The task:
Copy out all of the material exactly.

Information given:

--- BEGIN ---

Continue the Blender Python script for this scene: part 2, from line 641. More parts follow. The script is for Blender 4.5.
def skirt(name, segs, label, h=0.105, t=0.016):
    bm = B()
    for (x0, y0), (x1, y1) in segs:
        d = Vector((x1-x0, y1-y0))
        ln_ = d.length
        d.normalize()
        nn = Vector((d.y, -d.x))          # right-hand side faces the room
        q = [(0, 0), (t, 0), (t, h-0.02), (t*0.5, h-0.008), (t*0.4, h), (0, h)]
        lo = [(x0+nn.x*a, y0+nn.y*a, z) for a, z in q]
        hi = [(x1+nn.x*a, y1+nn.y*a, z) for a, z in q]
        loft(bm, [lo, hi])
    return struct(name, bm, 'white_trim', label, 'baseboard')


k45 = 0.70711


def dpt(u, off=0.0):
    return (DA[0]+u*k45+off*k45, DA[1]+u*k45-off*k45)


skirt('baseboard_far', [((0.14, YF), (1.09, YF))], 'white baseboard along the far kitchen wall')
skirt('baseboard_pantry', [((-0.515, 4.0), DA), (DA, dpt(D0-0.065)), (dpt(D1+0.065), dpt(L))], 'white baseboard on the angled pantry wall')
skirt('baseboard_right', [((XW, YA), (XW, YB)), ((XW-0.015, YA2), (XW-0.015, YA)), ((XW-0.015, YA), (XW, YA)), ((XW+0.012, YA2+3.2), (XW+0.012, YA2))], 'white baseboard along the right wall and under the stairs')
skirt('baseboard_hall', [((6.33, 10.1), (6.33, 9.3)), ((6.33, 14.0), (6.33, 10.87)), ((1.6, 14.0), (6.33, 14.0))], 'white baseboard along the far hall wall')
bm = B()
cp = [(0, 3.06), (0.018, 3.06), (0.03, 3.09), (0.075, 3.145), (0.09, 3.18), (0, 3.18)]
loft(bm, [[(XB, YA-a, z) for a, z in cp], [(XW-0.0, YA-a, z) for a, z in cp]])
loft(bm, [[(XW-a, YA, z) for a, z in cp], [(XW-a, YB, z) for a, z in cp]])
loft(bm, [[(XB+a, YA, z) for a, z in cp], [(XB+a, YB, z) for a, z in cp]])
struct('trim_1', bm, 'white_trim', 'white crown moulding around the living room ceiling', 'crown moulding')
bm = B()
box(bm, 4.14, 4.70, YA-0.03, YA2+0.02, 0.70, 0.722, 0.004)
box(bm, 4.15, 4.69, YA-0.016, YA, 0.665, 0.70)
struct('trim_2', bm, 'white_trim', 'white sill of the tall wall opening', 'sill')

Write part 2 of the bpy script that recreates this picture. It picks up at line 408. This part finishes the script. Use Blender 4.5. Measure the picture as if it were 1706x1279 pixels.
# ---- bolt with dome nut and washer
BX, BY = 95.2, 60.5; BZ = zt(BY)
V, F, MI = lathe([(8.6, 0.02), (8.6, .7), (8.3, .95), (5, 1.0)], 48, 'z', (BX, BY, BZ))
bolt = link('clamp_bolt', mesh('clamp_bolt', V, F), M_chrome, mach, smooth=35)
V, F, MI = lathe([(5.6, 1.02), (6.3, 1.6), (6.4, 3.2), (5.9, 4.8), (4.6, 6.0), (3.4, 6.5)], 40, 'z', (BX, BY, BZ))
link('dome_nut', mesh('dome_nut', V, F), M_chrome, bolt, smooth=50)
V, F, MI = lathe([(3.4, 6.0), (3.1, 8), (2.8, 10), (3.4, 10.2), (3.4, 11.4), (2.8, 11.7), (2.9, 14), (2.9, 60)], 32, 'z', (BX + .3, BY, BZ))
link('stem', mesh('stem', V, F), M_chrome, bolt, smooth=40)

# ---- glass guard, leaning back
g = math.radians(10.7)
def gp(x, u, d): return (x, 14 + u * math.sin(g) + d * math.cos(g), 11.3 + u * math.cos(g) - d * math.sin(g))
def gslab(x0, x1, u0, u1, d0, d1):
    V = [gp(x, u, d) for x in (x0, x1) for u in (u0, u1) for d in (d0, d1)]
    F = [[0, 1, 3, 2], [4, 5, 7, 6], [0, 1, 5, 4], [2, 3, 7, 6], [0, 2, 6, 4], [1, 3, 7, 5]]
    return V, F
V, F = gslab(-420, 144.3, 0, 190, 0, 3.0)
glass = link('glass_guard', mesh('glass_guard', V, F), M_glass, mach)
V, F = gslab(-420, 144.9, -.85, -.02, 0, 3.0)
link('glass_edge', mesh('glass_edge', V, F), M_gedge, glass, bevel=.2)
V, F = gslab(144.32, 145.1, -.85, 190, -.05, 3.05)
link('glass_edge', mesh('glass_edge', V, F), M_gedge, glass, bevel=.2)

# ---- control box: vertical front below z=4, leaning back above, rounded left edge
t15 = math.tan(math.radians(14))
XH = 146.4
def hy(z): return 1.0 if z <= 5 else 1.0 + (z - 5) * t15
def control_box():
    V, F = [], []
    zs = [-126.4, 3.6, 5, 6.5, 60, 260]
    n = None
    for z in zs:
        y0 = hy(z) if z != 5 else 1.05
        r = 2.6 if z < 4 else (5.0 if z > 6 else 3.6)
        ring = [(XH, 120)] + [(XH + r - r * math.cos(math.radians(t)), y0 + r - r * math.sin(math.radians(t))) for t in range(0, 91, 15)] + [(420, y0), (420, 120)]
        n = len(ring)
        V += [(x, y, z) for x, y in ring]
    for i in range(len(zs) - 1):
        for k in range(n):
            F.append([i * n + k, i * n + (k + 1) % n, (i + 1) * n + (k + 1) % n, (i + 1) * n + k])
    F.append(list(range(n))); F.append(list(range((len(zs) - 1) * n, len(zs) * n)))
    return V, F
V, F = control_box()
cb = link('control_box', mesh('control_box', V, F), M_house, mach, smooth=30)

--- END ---

Exercise answer:
Continue the Blender Python script for this scene: part 2, from line 641. More parts follow. The script is for Blender 4.5.
def skirt(name, segs, label, h=0.105, t=0.016):
    bm = B()
    for (x0, y0), (x1, y1) in segs:
        d = Vector((x1-x0, y1-y0))
        ln_ = d.length
        d.normalize()
        nn = Vector((d.y, -d.x))          # right-hand side faces the room
        q = [(0, 0), (t, 0), (t, h-0.02), (t*0.5, h-0.008), (t*0.4, h), (0, h)]
        lo = [(x0+nn.x*a, y0+nn.y*a, z) for a, z in q]
        hi = [(x1+nn.x*a, y1+nn.y*a, z) for a, z in q]
        loft(bm, [lo, hi])
    return struct(name, bm, 'white_trim', label, 'baseboard')


k45 = 0.70711


def dpt(u, off=0.0):
    return (DA[0]+u*k45+off*k45, DA[1]+u*k45-off*k45)


skirt('baseboard_far', [((0.14, YF), (1.09, YF))], 'white baseboard along the far kitchen wall')
skirt('baseboard_pantry', [((-0.515, 4.0), DA), (DA, dpt(D0-0.065)), (dpt(D1+0.065), dpt(L))], 'white baseboard on the angled pantry wall')
skirt('baseboard_right', [((XW, YA), (XW, YB)), ((XW-0.015, YA2), (XW-0.015, YA)), ((XW-0.015, YA), (XW, YA)), ((XW+0.012, YA2+3.2), (XW+0.012, YA2))], 'white baseboard along the right wall and under the stairs')
skirt('baseboard_hall', [((6.33, 10.1), (6.33, 9.3)), ((6.33, 14.0), (6.33, 10.87)), ((1.6, 14.0), (6.33, 14.0))], 'white baseboard along the far hall wall')
bm = B()
cp = [(0, 3.06), (0.018, 3.06), (0.03, 3.09), (0.075, 3.145), (0.09, 3.18), (0, 3.18)]
loft(bm, [[(XB, YA-a, z) for a, z in cp], [(XW-0.0, YA-a, z) for a, z in cp]])
loft(bm, [[(XW-a, YA, z) for a, z in cp], [(XW-a, YB, z) for a, z in cp]])
loft(bm, [[(XB+a, YA, z) for a, z in cp], [(XB+a, YB, z) for a, z in cp]])
struct('trim_1', bm, 'white_trim', 'white crown moulding around the living room ceiling', 'crown moulding')
bm = B()
box(bm, 4.14, 4.70, YA-0.03, YA2+0.02, 0.70, 0.722, 0.004)
box(bm, 4.15, 4.69, YA-0.016, YA, 0.665, 0.70)
struct('trim_2', bm, 'white_trim', 'white sill of the tall wall opening', 'sill')

Write part 2 of the bpy script that recreates this picture. It picks up at line 408. This part finishes the script. Use Blender 4.5. Measure the picture as if it were 1706x1279 pixels.
# ---- bolt with dome nut and washer
BX, BY = 95.2, 60.5; BZ = zt(BY)
V, F, MI = lathe([(8.6, 0.02), (8.6, .7), (8.3, .95), (5, 1.0)], 48, 'z', (BX, BY, BZ))
bolt = link('clamp_bolt', mesh('clamp_bolt', V, F), M_chrome, mach, smooth=35)
V, F, MI = lathe([(5.6, 1.02), (6.3, 1.6), (6.4, 3.2), (5.9, 4.8), (4.6, 6.0), (3.4, 6.5)], 40, 'z', (BX, BY, BZ))
link('dome_nut', mesh('dome_nut', V, F), M_chrome, bolt, smooth=50)
V, F, MI = lathe([(3.4, 6.0), (3.1, 8), (2.8, 10), (3.4, 10.2), (3.4, 11.4), (2.8, 11.7), (2.9, 14), (2.9, 60)], 32, 'z', (BX + .3, BY, BZ))
link('stem', mesh('stem', V, F), M_chrome, bolt, smooth=40)

# ---- glass guard, leaning back
g = math.radians(10.7)
def gp(x, u, d): return (x, 14 + u * math.sin(g) + d * math.cos(g), 11.3 + u * math.cos(g) - d * math.sin(g))
def gslab(x0, x1, u0, u1, d0, d1):
    V = [gp(x, u, d) for x in (x0, x1) for u in (u0, u1) for d in (d0, d1)]
    F = [[0, 1, 3, 2], [4, 5, 7, 6], [0, 1, 5, 4], [2, 3, 7, 6], [0, 2, 6, 4], [1, 3, 7, 5]]
    return V, F
V, F = gslab(-420, 144.3, 0, 190, 0, 3.0)
glass = link('glass_guard', mesh('glass_guard', V, F), M_glass, mach)
V, F = gslab(-420, 144.9, -.85, -.02, 0, 3.0)
link('glass_edge', mesh('glass_edge', V, F), M_gedge, glass, bevel=.2)
V, F = gslab(144.32, 145.1, -.85, 190, -.05, 3.05)
link('glass_edge', mesh('glass_edge', V, F), M_gedge, glass, bevel=.2)

# ---- control box: vertical front below z=4, leaning back above, rounded left edge
t15 = math.tan(math.radians(14))
XH = 146.4
def hy(z): return 1.0 if z <= 5 else 1.0 + (z - 5) * t15
def control_box():
    V, F = [], []
    zs = [-126.4, 3.6, 5, 6.5, 60, 260]
    n = None
    for z in zs:
        y0 = hy(z) if z != 5 else 1.05
        r = 2.6 if z < 4 else (5.0 if z > 6 else 3.6)
        ring = [(XH, 120)] + [(XH + r - r * math.cos(math.radians(t)), y0 + r - r * math.sin(math.radians(t))) for t in range(0, 91, 15)] + [(420, y0), (420, 120)]
        n = len(ring)
        V += [(x, y, z) for x, y in ring]
    for i in range(len(zs) - 1):
        for k in range(n):
            F.append([i * n + k, i * n + (k + 1) % n, (i + 1) * n + (k + 1) % n, (i + 1) * n + k])
    F.append(list(range(n))); F.append(list(range((len(zs) - 1) * n, len(zs) * n)))
    return V, F
V, F = control_box()
cb = link('control_box', mesh('control_box', V, F), M_house, mach, smooth=30)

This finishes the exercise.